Vietnamese coffee prices have been sliding for months now, down roughly 40 percent since April last year. For traders and farmers holding on to their beans in the hopes of higher prices, their woes are now being compounded by input costs driven higher by the war in Iran.
Vietnamese coffee exports hit almost US$9 billion dollars last year, nearly 60 percent higher than in 2024.
A jump that big, in the near term, however, is unlikely to be seen again with London Robusta Coffee Futures’ prices down roughly 40 percent from this time a year ago.
At face value, this drop in prices might seem like a red flag. They have, however, come down from an abnormally high base, Hao Qiu, the founder and operator of Fair Farm Vietnam, a specialty coffee producer in Vietnam’s Central Highlands, told the-shiv.
He said a failed crop two years ago in Brazil was responsible for pushing prices to record highs, with prices now moving more toward their historical average.
Indeed, a tonne of coffee on the London exchange averaged roughly US$2,087 a tonne over the 2020 to 2023 period, but then more than doubled to US$4,204 in 2024, followed by US$4,573 in 2025.
However, Qiu also noted that the continued decline in bean prices over the last month and a half or so is partly a response to the Iran war, too.
He said roasted coffee is best consumed within six months, with extended shipping times eating into the available retail window.
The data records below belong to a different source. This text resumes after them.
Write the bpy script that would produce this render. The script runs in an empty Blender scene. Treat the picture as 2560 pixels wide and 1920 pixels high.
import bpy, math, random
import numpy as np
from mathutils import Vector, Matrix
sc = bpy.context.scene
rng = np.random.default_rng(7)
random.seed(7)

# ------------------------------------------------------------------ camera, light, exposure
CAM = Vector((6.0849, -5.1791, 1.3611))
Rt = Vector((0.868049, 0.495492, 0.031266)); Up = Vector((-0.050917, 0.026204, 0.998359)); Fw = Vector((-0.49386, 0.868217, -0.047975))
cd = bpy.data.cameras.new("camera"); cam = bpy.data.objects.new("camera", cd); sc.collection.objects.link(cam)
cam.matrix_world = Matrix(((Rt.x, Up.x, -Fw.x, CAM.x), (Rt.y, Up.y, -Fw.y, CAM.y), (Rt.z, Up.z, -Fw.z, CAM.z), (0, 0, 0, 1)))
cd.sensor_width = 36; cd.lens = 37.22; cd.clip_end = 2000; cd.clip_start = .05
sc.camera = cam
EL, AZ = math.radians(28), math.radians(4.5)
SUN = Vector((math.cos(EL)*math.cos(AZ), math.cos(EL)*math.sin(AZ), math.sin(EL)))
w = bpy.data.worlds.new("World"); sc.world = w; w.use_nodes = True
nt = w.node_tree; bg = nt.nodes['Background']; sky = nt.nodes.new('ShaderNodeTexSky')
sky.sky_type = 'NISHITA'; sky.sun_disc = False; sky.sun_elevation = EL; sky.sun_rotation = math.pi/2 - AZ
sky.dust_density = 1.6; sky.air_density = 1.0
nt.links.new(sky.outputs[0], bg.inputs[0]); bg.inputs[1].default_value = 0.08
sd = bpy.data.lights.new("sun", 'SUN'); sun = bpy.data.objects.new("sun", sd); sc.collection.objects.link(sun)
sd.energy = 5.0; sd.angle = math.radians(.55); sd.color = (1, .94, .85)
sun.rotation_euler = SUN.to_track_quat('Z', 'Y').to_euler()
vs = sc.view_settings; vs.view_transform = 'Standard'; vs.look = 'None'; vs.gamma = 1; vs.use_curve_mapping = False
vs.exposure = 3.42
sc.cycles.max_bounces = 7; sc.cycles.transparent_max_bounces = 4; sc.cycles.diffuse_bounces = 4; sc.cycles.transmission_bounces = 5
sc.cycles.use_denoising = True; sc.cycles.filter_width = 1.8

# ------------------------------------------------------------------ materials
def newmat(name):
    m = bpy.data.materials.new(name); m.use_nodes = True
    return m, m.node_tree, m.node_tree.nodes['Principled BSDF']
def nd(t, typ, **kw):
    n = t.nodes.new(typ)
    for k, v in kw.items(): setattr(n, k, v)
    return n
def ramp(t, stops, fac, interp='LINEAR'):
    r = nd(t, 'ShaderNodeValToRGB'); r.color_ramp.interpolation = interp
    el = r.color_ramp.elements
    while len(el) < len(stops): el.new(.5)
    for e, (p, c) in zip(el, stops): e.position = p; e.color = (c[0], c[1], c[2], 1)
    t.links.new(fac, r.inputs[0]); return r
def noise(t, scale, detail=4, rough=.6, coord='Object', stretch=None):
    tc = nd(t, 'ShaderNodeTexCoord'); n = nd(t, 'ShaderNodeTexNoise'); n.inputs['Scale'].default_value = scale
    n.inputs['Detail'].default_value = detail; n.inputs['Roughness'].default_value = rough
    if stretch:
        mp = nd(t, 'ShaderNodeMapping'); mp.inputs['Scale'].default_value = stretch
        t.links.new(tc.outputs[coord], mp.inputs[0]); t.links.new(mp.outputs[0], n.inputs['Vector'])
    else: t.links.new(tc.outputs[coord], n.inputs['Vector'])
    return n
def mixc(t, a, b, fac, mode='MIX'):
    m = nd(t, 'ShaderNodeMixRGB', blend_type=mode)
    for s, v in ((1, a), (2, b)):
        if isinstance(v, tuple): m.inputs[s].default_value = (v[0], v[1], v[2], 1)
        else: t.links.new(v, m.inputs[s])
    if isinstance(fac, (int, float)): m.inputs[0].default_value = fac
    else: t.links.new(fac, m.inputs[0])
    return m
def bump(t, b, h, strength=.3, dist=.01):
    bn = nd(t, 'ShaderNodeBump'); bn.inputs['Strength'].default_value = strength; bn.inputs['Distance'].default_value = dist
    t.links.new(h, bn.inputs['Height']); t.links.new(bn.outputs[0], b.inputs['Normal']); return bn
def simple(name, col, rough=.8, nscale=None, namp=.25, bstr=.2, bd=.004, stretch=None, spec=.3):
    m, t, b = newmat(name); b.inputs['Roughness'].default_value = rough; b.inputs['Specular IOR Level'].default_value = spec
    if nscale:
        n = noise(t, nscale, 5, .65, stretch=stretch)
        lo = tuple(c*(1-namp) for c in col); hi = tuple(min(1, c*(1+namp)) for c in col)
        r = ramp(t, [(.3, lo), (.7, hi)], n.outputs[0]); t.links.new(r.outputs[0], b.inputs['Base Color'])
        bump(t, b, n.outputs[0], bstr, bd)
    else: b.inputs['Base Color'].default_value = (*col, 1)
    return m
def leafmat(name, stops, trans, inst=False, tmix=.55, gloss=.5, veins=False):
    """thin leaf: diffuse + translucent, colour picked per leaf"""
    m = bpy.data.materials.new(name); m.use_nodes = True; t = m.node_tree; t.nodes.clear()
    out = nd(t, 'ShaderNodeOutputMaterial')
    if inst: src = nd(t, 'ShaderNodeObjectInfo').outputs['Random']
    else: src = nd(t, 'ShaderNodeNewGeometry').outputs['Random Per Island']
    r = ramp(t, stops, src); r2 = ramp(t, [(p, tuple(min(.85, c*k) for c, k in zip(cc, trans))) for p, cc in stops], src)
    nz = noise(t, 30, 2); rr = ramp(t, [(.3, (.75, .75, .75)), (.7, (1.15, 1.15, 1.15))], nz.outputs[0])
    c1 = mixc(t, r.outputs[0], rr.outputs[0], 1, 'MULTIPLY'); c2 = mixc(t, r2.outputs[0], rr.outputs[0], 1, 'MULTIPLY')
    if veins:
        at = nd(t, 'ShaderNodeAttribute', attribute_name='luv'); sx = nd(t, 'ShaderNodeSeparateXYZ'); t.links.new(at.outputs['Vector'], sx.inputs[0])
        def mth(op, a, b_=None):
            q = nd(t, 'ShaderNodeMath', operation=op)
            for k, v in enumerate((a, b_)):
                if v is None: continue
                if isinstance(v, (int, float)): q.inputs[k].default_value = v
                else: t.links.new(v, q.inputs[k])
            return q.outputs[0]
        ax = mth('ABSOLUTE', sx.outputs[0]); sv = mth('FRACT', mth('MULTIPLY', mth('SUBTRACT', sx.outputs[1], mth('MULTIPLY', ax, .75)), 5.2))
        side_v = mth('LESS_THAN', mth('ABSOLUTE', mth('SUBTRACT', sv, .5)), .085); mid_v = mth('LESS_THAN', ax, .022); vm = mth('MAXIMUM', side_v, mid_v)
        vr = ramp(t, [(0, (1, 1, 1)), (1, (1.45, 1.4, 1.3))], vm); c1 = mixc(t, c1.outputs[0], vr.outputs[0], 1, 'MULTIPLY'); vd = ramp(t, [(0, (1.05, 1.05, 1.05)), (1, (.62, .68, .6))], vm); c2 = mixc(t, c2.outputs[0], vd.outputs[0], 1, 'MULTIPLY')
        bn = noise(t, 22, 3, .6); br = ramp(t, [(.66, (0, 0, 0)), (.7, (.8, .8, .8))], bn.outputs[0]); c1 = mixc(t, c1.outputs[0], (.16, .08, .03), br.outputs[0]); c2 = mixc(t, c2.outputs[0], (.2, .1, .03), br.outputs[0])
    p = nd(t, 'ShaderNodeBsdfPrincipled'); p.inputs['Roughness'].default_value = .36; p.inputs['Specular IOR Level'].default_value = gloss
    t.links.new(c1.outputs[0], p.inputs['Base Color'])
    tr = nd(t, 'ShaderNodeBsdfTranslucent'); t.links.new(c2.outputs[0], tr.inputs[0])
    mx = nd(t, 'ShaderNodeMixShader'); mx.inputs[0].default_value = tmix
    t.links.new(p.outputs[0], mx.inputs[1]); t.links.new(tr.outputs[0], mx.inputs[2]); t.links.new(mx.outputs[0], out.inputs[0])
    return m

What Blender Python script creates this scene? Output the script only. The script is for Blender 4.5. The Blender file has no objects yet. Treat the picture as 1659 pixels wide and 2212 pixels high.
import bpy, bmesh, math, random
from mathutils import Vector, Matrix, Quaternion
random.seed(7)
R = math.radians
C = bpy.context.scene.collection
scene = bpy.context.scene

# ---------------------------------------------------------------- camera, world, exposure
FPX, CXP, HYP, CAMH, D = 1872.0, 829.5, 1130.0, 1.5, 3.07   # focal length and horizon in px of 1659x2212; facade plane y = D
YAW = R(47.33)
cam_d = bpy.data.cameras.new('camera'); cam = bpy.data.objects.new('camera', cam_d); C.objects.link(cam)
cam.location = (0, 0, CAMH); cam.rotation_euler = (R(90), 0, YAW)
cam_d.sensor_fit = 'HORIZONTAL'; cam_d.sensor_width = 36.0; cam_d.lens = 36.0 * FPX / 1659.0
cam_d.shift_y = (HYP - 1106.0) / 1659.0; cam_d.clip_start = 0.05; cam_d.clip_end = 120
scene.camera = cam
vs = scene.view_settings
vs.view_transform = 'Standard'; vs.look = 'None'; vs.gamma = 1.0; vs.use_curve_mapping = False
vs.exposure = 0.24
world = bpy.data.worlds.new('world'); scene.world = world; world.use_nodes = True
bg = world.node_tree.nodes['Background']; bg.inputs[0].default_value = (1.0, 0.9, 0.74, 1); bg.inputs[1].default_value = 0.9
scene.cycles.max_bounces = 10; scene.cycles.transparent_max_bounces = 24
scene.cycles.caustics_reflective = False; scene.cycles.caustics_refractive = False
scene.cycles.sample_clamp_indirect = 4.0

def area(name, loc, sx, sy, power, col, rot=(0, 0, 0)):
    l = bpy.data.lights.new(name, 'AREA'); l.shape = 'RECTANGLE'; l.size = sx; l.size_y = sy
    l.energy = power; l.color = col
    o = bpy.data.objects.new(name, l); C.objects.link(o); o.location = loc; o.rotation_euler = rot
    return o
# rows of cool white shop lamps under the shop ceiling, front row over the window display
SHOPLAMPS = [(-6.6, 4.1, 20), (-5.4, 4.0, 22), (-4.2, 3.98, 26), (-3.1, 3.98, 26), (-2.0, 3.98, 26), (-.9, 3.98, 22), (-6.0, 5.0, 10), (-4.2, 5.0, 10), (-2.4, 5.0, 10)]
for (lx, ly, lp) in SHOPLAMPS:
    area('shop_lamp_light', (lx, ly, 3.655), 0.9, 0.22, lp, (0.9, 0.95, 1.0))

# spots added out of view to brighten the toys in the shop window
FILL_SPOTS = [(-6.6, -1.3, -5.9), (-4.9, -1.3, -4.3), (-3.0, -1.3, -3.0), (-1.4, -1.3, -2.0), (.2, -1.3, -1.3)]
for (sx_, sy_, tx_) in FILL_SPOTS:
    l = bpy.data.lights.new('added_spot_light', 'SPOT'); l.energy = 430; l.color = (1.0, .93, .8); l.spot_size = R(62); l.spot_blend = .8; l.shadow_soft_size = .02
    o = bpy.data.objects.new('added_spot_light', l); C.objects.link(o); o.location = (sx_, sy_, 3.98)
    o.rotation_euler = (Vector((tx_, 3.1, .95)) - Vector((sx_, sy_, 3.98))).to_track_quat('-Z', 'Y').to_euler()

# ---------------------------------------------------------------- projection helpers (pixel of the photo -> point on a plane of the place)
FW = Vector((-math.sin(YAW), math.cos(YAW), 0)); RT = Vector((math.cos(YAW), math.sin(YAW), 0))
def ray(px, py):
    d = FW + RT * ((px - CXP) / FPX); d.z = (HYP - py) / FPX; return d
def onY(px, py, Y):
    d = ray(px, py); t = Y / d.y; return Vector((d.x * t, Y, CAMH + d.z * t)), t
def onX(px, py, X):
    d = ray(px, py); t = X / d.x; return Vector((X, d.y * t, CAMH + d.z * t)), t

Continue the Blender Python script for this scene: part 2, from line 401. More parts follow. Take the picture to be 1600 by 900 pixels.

This is seeing buyers hold off on placing orders, waiting for transport costs to go down and shipping times to improve.
He did, however, say they can’t hold off forever and will need to start buying again soon.
“So that’s why we expect the prices to go up a little bit more,” he said, though adding the caveat that if it goes on too long, it might run into Brazil’s harvest, which would dampen any price increase.
Interestingly, Ngoc Nguyen, Vietnam Southern Region Sales Manager for HAP Commodities Consulting, which provides export support to local farmers, had a slightly different take.
She told the-shiv that the prospect of crops from Indonesia, Colombia, and Brazil entering the market may pressure Vietnamese farmers to sell down their inventories in order to free up capital to prepare for next year.
“So I think maybe there will still be a lower price than now in the short term,” she said.
But whereas lower prices might work generally in traders’ favour, rising logistics costs are weighing on their bottom line.
Traders have contracts with prices and volumes agreed in advance, and therefore, they are expected to cover the increased logistics costs, Nguyen said.
With demand from Europe weak over the past two years, it also makes sense to absorb the cost to boost sales, in the short term, she went on to say.
“But in the long term, if the crude oil price keeps higher, we will need to discuss the logistics fee again,” she said.
Timen ter Meulen Swijtink, Founder and Managing Director of the Collective Company, a Ho Chi Minh City-based roastery known for its LaCaph-branded coffee, told the-shiv he had also seen an increase in logistics costs, though that, for the time being, it was manageable.
“But if the situation continues,” he said, “then obviously the big impact could come from the increase in fertiliser costs and input costs going up for farmers.”
“So, that’s what we’re kind of concerned about,” he said.
Those impacts, however, might already be working their way through the supply chain.
“Fertiliser is a huge issue now,” Qiu told the-shiv, going on to say prices are up by as much as 30 to 40 percent.
Nguyen also pointed out that demand for fertiliser increases at this time of year.
“Now the Vietnam crop has just passed the flowering stage… the focus is more on improving the yield, so they use a lot of fertiliser,” she said.
Of note, Vietnam’s fertiliser imports by tonnage more than doubled in March over February, with the bulk of said imports coming from China — roughly 46 percent. China, however, it was reported last month, looks set to restrict fertiliser exports, which could push up local prices even further — or, in the event of a supply crunch, could see yields fall.
That is to say, while coffee prices are falling, input costs are rising, creating an uncomfortable paradox for Vietnam’s coffee farmers.
The narrowing of the gap between input costs and prices is, however, largely relative, according to Nguyen.
“You know, 30 years ago, the local Vietnamese coffee price was only VND 30,000 (a kilo). So now at VND 90,000, it is still triple. So even if the market goes down half, like 45,000 or 60,000, they still have a thin margin,” she said.